Data excerpt =>

---+---

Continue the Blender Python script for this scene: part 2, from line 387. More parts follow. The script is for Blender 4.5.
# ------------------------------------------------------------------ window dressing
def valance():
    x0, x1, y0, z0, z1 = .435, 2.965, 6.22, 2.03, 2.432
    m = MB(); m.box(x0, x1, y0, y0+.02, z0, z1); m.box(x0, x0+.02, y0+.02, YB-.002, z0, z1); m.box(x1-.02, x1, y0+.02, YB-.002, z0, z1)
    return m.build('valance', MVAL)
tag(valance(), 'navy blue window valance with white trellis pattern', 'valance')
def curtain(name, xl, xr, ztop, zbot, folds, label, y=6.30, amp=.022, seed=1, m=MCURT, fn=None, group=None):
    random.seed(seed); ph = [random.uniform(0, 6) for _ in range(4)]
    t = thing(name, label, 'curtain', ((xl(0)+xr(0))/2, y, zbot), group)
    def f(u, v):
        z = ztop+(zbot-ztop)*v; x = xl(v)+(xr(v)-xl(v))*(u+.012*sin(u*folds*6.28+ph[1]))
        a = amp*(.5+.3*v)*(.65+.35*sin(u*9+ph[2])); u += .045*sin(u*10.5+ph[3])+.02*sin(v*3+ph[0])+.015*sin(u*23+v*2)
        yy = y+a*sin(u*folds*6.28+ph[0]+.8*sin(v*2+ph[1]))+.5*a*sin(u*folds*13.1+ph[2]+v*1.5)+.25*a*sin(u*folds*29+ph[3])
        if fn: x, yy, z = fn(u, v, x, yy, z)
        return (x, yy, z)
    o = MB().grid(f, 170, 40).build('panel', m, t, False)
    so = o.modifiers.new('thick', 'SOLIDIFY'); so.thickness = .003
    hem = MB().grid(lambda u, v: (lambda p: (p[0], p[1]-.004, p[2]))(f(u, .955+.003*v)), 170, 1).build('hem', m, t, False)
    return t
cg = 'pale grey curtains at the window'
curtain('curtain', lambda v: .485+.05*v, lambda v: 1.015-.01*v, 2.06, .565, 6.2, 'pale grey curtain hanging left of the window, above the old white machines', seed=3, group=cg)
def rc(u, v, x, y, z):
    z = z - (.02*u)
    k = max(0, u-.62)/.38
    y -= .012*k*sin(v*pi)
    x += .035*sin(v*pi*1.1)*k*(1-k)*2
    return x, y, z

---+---

Your goal => Output the listing above exactly as it appears.

Task result =>
Continue the Blender Python script for this scene: part 2, from line 387. More parts follow. The script is for Blender 4.5.
# ------------------------------------------------------------------ window dressing
def valance():
    x0, x1, y0, z0, z1 = .435, 2.965, 6.22, 2.03, 2.432
    m = MB(); m.box(x0, x1, y0, y0+.02, z0, z1); m.box(x0, x0+.02, y0+.02, YB-.002, z0, z1); m.box(x1-.02, x1, y0+.02, YB-.002, z0, z1)
    return m.build('valance', MVAL)
tag(valance(), 'navy blue window valance with white trellis pattern', 'valance')
def curtain(name, xl, xr, ztop, zbot, folds, label, y=6.30, amp=.022, seed=1, m=MCURT, fn=None, group=None):
    random.seed(seed); ph = [random.uniform(0, 6) for _ in range(4)]
    t = thing(name, label, 'curtain', ((xl(0)+xr(0))/2, y, zbot), group)
    def f(u, v):
        z = ztop+(zbot-ztop)*v; x = xl(v)+(xr(v)-xl(v))*(u+.012*sin(u*folds*6.28+ph[1]))
        a = amp*(.5+.3*v)*(.65+.35*sin(u*9+ph[2])); u += .045*sin(u*10.5+ph[3])+.02*sin(v*3+ph[0])+.015*sin(u*23+v*2)
        yy = y+a*sin(u*folds*6.28+ph[0]+.8*sin(v*2+ph[1]))+.5*a*sin(u*folds*13.1+ph[2]+v*1.5)+.25*a*sin(u*folds*29+ph[3])
        if fn: x, yy, z = fn(u, v, x, yy, z)
        return (x, yy, z)
    o = MB().grid(f, 170, 40).build('panel', m, t, False)
    so = o.modifiers.new('thick', 'SOLIDIFY'); so.thickness = .003
    hem = MB().grid(lambda u, v: (lambda p: (p[0], p[1]-.004, p[2]))(f(u, .955+.003*v)), 170, 1).build('hem', m, t, False)
    return t
cg = 'pale grey curtains at the window'
curtain('curtain', lambda v: .485+.05*v, lambda v: 1.015-.01*v, 2.06, .565, 6.2, 'pale grey curtain hanging left of the window, above the old white machines', seed=3, group=cg)
def rc(u, v, x, y, z):
    z = z - (.02*u)
    k = max(0, u-.62)/.38
    y -= .012*k*sin(v*pi)
    x += .035*sin(v*pi*1.1)*k*(1-k)*2
    return x, y, z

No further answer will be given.